Your task is to print all of the material verbatim.

⟨

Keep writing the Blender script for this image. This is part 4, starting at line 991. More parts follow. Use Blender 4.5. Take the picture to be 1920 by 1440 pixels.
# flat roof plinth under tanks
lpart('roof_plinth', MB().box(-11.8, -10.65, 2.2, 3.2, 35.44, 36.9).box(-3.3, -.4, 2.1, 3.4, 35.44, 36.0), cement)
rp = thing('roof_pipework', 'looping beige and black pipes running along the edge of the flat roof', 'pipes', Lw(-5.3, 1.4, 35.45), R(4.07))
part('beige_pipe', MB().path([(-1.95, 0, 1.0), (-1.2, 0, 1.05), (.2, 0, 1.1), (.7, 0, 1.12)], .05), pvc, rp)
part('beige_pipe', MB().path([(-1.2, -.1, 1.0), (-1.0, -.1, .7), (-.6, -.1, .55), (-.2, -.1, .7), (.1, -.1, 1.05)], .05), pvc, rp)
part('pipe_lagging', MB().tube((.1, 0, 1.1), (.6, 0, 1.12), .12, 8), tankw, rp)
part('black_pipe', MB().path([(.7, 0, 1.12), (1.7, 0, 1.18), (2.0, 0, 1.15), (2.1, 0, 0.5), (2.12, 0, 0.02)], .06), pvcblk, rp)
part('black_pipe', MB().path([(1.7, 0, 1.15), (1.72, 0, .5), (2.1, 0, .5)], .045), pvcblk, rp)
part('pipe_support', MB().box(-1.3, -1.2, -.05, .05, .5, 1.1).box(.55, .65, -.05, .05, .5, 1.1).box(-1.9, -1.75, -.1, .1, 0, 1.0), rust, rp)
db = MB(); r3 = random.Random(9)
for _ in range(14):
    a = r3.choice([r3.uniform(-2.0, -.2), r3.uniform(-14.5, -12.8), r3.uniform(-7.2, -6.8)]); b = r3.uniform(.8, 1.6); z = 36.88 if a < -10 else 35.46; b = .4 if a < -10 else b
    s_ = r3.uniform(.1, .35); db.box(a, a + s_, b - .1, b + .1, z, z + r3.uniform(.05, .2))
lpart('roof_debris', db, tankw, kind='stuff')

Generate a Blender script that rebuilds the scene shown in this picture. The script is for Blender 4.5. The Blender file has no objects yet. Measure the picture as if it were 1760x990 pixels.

⟩

## COMPLETE RESPONSE
Keep writing the Blender script for this image. This is part 4, starting at line 991. More parts follow. Use Blender 4.5. Take the picture to be 1920 by 1440 pixels.
# flat roof plinth under tanks
lpart('roof_plinth', MB().box(-11.8, -10.65, 2.2, 3.2, 35.44, 36.9).box(-3.3, -.4, 2.1, 3.4, 35.44, 36.0), cement)
rp = thing('roof_pipework', 'looping beige and black pipes running along the edge of the flat roof', 'pipes', Lw(-5.3, 1.4, 35.45), R(4.07))
part('beige_pipe', MB().path([(-1.95, 0, 1.0), (-1.2, 0, 1.05), (.2, 0, 1.1), (.7, 0, 1.12)], .05), pvc, rp)
part('beige_pipe', MB().path([(-1.2, -.1, 1.0), (-1.0, -.1, .7), (-.6, -.1, .55), (-.2, -.1, .7), (.1, -.1, 1.05)], .05), pvc, rp)
part('pipe_lagging', MB().tube((.1, 0, 1.1), (.6, 0, 1.12), .12, 8), tankw, rp)
part('black_pipe', MB().path([(.7, 0, 1.12), (1.7, 0, 1.18), (2.0, 0, 1.15), (2.1, 0, 0.5), (2.12, 0, 0.02)], .06), pvcblk, rp)
part('black_pipe', MB().path([(1.7, 0, 1.15), (1.72, 0, .5), (2.1, 0, .5)], .045), pvcblk, rp)
part('pipe_support', MB().box(-1.3, -1.2, -.05, .05, .5, 1.1).box(.55, .65, -.05, .05, .5, 1.1).box(-1.9, -1.75, -.1, .1, 0, 1.0), rust, rp)
db = MB(); r3 = random.Random(9)
for _ in range(14):
    a = r3.choice([r3.uniform(-2.0, -.2), r3.uniform(-14.5, -12.8), r3.uniform(-7.2, -6.8)]); b = r3.uniform(.8, 1.6); z = 36.88 if a < -10 else 35.46; b = .4 if a < -10 else b
    s_ = r3.uniform(.1, .35); db.box(a, a + s_, b - .1, b + .1, z, z + r3.uniform(.05, .2))
lpart('roof_debris', db, tankw, kind='stuff')

Generate a Blender script that rebuilds the scene shown in this picture. The script is for Blender 4.5. The Blender file has no objects yet. Measure the picture as if it were 1760x990 pixels.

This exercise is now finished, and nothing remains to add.